Dans le cadre des Nuits Botanique 2016, la fabuleuse salle du Cirque royal accueillait Yann Tiersen, musicien et compositeur responsable de ballades mélancoliques, dont certaines sont devenues notoires. Et c’est au sein d’une ambiance décontractée qu’il est venu présenter son dernier petit bijou. Intitulé « EUSA », son neuvième opus rend hommage à sa Bretagne bien-aimée. Dix morceaux délicats, oniriques. Un voyage aux effluves bretons, mais qui souffre parfois d’une absence de tressaillements, d’émotions inattendues.
« 48° 26' 19" N 5° 6' 40" W ». Non, ce ne sont pas exactement les durées des morceaux du nouvel elpee de l’artiste récompensé à deux reprises par une Victoire de la Musique pour les films ‘Le Fabuleux destin d’Amélie Poulain’ et ‘Good Bye, Lenin !’ Pour ce dernier essai, Yann Tiersen s’est retranché dans son fief natal, loin du tumulte de la ville, afin de composer de nouveaux poèmes symphoniques. De « Porz Goret » (dont les coordonnées sont communiquées en introduction) à « Lok Gweltaz » en passant par « Penn Ar Roc’h », l’artiste a arpenté les recoins de l’île d’Ouessant en y laissant son empreinte musicale. En effet, chaque plage de son dernier long playing, dont la sortie est prévue pour septembre 2016, a été baptisée suivant les noms des lieux qu’il a visités. C’est un vibrant tribut à la région qui l’a vu naître.
La salle est comble. Sur scène, un piano à queue trône à côté d’un violon, de deux ‘toy’ pianos et d’un mélodica. On connaissait la timidité de l’artiste et il le prouve une fois de plus. Une bière à la main, il s’avance nonchalamment et s’installe derrière ses ivoires. Les premières notes sont hésitantes. Un magnétophone par bande magnétique diffuse simultanément des enregistrements de différents lieux captés sur l’îlot ouessantin. On entend les vagues s’échouer sur les côtes. La symbiose semble tracer une parfaite harmonie. Mais les premières minutes laissent un goût de trop peu. Le temps s’égrène et les compositions manquent d’émotion. Jusqu’à cette ballade intitulée « Penn Ar Roc’h », un morceau dont les suites de croches rendent vigueur à des fragments musicaux jusqu’ici légèrement moroses. La prestation du compositeur, timide et hésitante au départ, monte progressivement en crescendo. Sans doute aussi à cause de son doigté, de plus en plus agile.

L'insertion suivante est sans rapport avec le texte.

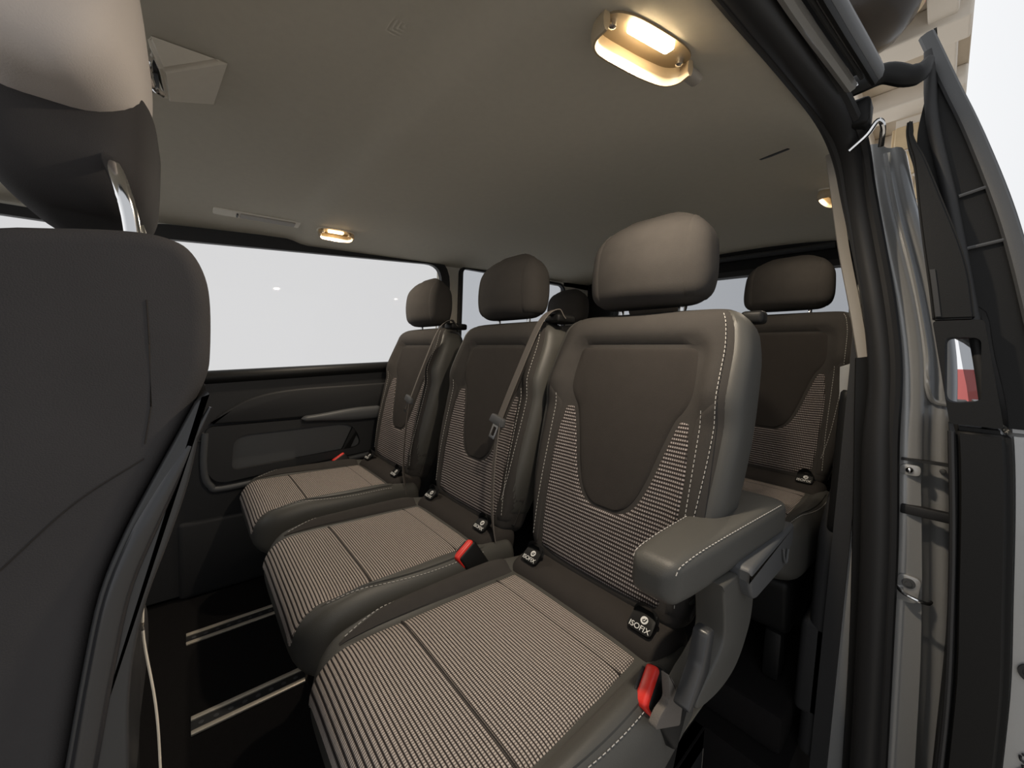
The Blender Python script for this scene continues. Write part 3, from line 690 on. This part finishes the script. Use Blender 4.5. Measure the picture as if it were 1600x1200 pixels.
    bm = NB(); box(bm, -.0140, -.0095, -.022, .018, .004, .0365, .002, 2, T); obj('tongue_slot', bm, 'rubber', bk)
    root['_dummy'] = 0; del root['_dummy']
    return root, B, C, H, P0, nb, ax
near, B, C, H, P0, nb, axb = build_seat('near second row seat beside the door with stitched armrest')
mid = copy_tree(near); mid.location = (.022, Y0, 0); mid['label'] = 'middle second row seat between the near armrest seat and far window seat'
far = copy_tree(near); far.location = (-.545, Y0, 0); far['label'] = 'far second row seat beside the large white side window'
for i, (x, lab) in enumerate(((.552, 'third row seat in front of the rear window, behind the armrest seat'), (.02, 'middle third row seat hidden behind the near second row seat'), (-.56, 'third row seat by the far rear side window, only its headrest showing'))):
    t = copy_tree(near); t.location = (x, 1.10, .10); t['label'] = lab
    for ch in [k for k in bpy.data.objects if k.parent == t and k.name.startswith('buckle')]: ch.location.x = -.445
for ch in [k for k in bpy.data.objects if k.parent == far and k.name.startswith('buckle')]: ch.location.x = -.445
# --- armrest of the near seat
ar = Pillow((.205, .345, .640), (1, 0, 0), (0, 0, 1), (.075, 1, .06), .40, lambda s: interp([(0, .068), (.06, .080), (.40, .100)], s), lambda s: interp([(0, .062), (.10, .072), (.40, .07)], s), .022, .03, 4.5)
a_ = ar.body('armrest', 'leatherette', near, 48, 24)
for sg in (-1, 1): stitches('stitching', [ar.on(sg*(.032+.012*i/60), .012+.35*i/60, .0012) for i in range(61)], a_)
bm = NB(); prism(bm, rquad([(.52, .605), (.55, .565), (.74, .560), (.79, .60), (.79, .64), (.52, .63)], .02, 5), .215, .285, 'x', .006, 3); obj('armrest_shell', bm, 'plastic_grey', near)
bm = NB(); tube(bm, cr([(.287, .70, .61), (.288, .712, .585), (.288, .728, .575), (.288, .735, .60)], 5), .0022, 6); obj('shell_ring', bm, 'plastic_grey', near)
# recliner cover beneath the armrest
bm = NB(); prism(bm, [tuple(p) for p in cr([(.455, .62), (.474, .56), (.476, .52), (.445, .50), (.405, .488), (.385, .475), (.40, .458), (.48, .440), (.55, .445), (.60, .485), (.614, .53), (.605, .61)], 5)], .222, .268, 'x', .004, 3); obj('recliner_cover', bm, 'leatherette', near)
bm = NB(); prism(bm, rquad([(.398, .575), (.422, .572), (.414, .51), (.362, .480), (.345, .488), (.385, .53)], .008, 4), .250, .272, 'x', .003, 2); obj('recliner_lever', bm, 'shell_plastic', near)
bm = NB(); prism(bm, rquad([(.345, .525), (.362, .505), (.402, .455), (.396, .415), (.315, .462), (.330, .475), (.356, .478)], .007, 4), .232, .244, 'x', .0015, 2); obj('buckle_flap', bm, 'webbing', near)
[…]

La suite s’annonce plus allègre. Le titre « Kadoran » démontre sa virtuosité au piano tandis que celui de « Penn ar Lann », révèle sa sensibilité. Le public est conquis. L’artiste adresse un timide merci entre chaque grande composition, ce qui fait rire l’auditoire. La troisième partie fait la part belle au violon ou au toy piano, qu’il joue de main de maître. Le tube « La dispute » interprété au mélodica et aux ivoires nous replonge dans le film qui a rendu célèbre le multi-instrumentiste. Les mélomanes sont sous le charme. La soirée se termine, en apothéose. Magistral, le violon illumine le fabuleux « Sur le fil ». Et la prestation est unanimement ponctuée par des applaudissements nourris.
Ce dernier LP, aux couleurs ouessantines, joue la carte des émotions et propose un retour aux sources pour le maître des ballades mélancoliques. Ouessant, Eusa en breton, est un lieu où l’artiste a jeté l’ancre. Ses titres sont composés avec beaucoup d’amour. Mais l’ensemble de son chef-d'œuvre manque parfois de mordant, d’un grain de folie. Peut-être qu’en rendant hommage à ces lieux tant aimés, le maestro a oublié d’en explorer d’autres.